Sunday, 4th November 2007
The one-mile North Carolina Speedway at Rockingham has been saved from possible extinction after veteran driver and race school owner Andy Hillenburg tabled the winning bid when the facility went up for auction last month.
The circuit, known as ‘The Rock' hosted 78 Cup Series races between 1965 and 2004 and became established as the traditional post Daytona 500 stop on the Cup schedule. However NASCAR's realignment plan coupled with Rockingham's comparatively meagre seating capacity meant that it hosted just one race in 2004 before its remaining date went to the Texas Motor Speedway.
For more than three years the track sat in virtual silence with occasional Cup and Busch Series testing pretty much the only activity barring an occasional stint as a film set and when owners Speedway Motorsports Inc announced that it would be sold there were grave fears that the facility would be bought by developers and the site would be raised.

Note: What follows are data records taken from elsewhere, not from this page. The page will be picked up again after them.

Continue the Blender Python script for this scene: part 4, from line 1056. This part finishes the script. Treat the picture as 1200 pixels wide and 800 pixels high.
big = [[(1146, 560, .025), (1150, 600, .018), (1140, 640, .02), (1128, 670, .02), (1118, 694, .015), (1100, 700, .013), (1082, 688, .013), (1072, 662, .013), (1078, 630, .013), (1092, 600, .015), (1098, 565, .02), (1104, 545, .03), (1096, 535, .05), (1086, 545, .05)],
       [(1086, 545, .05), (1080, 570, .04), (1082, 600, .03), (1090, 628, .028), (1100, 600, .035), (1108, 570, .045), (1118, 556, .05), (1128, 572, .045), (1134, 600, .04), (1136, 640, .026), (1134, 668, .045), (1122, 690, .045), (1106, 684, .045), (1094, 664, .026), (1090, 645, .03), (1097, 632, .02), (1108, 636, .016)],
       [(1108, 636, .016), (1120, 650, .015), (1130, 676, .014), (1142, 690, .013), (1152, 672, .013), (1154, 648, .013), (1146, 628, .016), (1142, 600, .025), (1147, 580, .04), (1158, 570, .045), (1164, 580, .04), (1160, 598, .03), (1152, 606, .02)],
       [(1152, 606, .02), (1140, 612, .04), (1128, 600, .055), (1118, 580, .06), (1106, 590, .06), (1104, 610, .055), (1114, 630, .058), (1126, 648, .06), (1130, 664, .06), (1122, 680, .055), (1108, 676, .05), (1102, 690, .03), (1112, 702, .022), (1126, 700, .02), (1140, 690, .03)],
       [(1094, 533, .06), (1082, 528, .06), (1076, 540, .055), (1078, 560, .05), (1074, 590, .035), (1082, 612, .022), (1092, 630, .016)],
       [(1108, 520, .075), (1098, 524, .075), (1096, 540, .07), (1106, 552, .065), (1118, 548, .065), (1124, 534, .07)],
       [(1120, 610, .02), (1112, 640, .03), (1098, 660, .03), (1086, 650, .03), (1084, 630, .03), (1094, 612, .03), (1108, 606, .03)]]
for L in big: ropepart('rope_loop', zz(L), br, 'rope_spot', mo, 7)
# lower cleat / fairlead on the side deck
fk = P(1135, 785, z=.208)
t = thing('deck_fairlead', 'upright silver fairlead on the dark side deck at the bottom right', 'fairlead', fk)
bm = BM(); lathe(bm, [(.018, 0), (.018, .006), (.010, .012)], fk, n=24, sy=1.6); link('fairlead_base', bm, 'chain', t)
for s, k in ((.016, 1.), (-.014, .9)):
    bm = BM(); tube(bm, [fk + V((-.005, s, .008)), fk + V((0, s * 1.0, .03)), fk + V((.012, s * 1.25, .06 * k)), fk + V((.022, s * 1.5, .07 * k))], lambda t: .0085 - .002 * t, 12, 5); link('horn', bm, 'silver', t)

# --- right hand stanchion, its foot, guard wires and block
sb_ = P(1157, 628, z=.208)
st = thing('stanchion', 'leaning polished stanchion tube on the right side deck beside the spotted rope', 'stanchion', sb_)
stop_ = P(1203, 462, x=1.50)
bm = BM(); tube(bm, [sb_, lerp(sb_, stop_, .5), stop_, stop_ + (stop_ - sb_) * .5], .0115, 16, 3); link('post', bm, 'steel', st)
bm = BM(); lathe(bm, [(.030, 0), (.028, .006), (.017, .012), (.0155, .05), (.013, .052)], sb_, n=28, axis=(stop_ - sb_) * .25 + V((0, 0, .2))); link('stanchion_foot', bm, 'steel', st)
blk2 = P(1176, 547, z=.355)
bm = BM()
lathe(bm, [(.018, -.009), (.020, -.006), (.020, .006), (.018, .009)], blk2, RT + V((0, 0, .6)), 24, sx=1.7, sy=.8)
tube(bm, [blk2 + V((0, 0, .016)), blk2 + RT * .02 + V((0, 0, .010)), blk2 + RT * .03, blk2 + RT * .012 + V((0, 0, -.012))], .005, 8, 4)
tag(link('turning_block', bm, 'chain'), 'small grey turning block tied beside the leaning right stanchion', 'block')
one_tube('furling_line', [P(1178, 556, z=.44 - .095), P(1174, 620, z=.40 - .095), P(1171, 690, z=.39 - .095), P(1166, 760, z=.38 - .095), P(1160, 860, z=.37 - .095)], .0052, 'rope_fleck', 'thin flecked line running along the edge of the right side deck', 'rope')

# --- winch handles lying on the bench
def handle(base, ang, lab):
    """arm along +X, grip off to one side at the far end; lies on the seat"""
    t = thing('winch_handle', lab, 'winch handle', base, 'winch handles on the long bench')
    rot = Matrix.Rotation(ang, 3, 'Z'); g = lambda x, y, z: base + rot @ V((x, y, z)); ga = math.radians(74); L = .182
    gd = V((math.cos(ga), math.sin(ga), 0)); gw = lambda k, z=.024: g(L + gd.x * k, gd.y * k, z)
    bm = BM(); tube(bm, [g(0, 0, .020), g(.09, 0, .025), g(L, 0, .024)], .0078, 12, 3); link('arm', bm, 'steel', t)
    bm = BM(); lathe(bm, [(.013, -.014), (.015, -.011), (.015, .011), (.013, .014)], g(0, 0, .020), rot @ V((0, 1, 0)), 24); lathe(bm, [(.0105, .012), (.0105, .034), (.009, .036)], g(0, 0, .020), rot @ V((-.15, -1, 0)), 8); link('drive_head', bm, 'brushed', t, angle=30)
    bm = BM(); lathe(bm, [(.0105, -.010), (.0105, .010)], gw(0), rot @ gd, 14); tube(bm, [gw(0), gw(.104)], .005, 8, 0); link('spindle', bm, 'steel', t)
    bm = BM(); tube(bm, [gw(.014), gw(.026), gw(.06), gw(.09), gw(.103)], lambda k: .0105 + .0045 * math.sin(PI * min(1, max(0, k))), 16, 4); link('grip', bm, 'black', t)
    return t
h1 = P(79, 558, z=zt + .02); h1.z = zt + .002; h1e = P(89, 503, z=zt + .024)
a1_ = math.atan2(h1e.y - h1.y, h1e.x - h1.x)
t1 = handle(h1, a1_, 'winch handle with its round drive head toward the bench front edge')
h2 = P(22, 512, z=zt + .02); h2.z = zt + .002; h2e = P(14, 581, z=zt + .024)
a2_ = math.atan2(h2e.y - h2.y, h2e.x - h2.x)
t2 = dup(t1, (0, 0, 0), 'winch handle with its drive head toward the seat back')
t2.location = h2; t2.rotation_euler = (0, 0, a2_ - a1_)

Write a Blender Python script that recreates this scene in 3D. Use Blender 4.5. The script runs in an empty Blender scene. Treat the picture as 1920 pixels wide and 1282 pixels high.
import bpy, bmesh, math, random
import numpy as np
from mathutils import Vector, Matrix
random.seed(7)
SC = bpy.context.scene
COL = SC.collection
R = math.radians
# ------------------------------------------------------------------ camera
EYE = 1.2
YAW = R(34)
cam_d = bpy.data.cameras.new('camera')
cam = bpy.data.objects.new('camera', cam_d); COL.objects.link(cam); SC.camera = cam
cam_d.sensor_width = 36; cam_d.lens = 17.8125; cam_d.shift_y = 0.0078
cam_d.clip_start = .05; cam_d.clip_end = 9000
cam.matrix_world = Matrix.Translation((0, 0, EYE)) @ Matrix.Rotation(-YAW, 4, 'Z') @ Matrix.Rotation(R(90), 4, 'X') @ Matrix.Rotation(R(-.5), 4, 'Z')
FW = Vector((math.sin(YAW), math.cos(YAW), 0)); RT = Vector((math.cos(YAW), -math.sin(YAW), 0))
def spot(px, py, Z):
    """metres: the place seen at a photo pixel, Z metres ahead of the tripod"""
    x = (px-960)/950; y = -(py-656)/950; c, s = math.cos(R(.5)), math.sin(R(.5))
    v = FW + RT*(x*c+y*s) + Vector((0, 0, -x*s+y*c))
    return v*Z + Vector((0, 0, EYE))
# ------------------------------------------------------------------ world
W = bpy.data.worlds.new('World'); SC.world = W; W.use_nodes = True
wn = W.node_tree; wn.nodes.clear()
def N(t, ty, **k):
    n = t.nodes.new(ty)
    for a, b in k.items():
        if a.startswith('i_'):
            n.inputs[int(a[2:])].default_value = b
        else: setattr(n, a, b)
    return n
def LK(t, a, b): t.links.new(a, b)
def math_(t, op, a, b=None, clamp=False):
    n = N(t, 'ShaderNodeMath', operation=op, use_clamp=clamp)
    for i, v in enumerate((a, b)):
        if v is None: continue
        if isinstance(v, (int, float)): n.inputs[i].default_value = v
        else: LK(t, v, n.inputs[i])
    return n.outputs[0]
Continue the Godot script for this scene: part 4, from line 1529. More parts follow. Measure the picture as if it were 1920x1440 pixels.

However Hillenburg, who won the 1995 ARCA Championship and has made 16 career NASCAR Cup Series starts including one in the final Cup event held at the Rock in February 2004, submitted the winning bid of some four million dollars to become the venues new president.
Hillenburg will open a high performance driving school at the one-mile oval and has already announced a massive coup for the entire Rockingham region when he confirmed the first major race at the newly re-christened Rockingham Speedway will be the inaugural Carolina 500 ARCA event on May 4th next year.
The ARCA race, which will carry the name of the first Cup race held at the track in 1965, will be the longest event on the series schedule and have the biggest field with a maximum of 50 starters. Such is the rich NASCAR history in the Rockingham area a sell-out crowd of 60,000 is expected for what could be the richest ARCA race of all time.
The revitalisation of Rockingham will give fans hope that North Wilkesboro, another former Cup Series track currently decaying away, can also be saved from the real estate developers and restored to its former glory.